At least one person was killed and several were arrested after protesters used burning tires to erect barricades across streets in Martissant, on the city’s south side, Port-au-Prince Police Commissioner Michaelange Gedeon told Reuters.
“They had set up barricades and fired off rounds of gunshots when we arrived. They started shooting at us. One of them was killed in a shootout with the police,” Gedeon said.
He said it was not immediately clear what triggered the protest.

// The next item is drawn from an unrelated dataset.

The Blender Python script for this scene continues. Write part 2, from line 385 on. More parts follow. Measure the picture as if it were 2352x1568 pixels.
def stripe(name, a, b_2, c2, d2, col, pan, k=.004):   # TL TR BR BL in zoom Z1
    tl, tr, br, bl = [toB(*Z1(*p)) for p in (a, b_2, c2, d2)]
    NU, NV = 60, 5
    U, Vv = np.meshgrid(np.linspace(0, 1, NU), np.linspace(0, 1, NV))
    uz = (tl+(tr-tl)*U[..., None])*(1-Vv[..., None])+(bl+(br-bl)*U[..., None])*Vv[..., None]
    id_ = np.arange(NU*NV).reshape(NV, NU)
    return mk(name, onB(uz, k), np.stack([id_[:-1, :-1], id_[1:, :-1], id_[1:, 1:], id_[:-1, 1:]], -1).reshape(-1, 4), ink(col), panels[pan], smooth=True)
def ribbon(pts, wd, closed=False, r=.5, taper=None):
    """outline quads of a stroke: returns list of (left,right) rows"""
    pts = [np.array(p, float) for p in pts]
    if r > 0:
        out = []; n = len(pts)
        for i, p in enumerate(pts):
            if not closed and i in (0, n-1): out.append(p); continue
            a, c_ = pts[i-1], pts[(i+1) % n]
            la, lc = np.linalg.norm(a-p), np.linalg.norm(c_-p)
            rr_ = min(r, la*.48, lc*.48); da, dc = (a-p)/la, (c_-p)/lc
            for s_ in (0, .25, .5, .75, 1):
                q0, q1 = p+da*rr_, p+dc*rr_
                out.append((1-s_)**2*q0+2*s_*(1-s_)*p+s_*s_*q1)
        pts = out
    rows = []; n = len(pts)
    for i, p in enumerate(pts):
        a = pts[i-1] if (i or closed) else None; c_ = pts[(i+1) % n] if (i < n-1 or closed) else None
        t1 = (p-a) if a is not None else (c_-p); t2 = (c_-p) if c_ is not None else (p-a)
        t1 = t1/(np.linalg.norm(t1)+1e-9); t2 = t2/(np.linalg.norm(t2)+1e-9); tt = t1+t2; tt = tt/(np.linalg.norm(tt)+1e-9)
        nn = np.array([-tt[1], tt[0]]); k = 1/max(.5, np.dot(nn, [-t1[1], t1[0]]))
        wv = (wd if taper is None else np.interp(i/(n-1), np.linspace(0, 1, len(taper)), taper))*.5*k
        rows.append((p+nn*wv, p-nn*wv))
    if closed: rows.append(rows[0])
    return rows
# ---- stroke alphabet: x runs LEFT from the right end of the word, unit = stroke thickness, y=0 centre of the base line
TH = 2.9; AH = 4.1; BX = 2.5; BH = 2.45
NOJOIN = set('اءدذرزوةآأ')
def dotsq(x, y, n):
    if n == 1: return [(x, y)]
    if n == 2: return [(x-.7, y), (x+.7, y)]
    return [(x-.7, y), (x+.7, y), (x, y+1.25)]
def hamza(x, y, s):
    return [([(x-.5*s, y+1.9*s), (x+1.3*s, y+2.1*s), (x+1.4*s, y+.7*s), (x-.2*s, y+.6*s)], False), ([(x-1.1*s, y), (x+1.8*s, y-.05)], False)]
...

But it came amid widespread concerns that an experts’ report from the Organization of American States (OAS), which challenges the official results of Haiti’s Nov. 28 national elections, could spur fresh outbreaks of unrest.
Burning barricades went up in at least two other areas of Port-au-Prince after the incident in Martissant, and there were reports linking the protests to armed supporters of Jude Celestin, Haitian President Rene Preval’s handpicked successor.
The OAS report recommends that Celestin be eliminated from a second-round run-off election because of numerous problems with preliminary results from the poll.
“The protesters, partisans of Celestin, said they were demonstrating against the OAS,” said Michel Sylvain, who watched as young men, some of them brandishing handguns, used gasoline to torch tires early on Friday along a road linking Port-au-Prince to the international airport.
He said he watched as one of them spray-painted the words “Jude Celestin ou Lamo,” Haitian Creole for “Jude Celestin or Death” on a wall along the airport road.
The incidents added to tensions and uncertainty two days after Haiti marked the first anniversary of the devastating Jan. 12, 2010, earthquake in the volatile Caribbean country.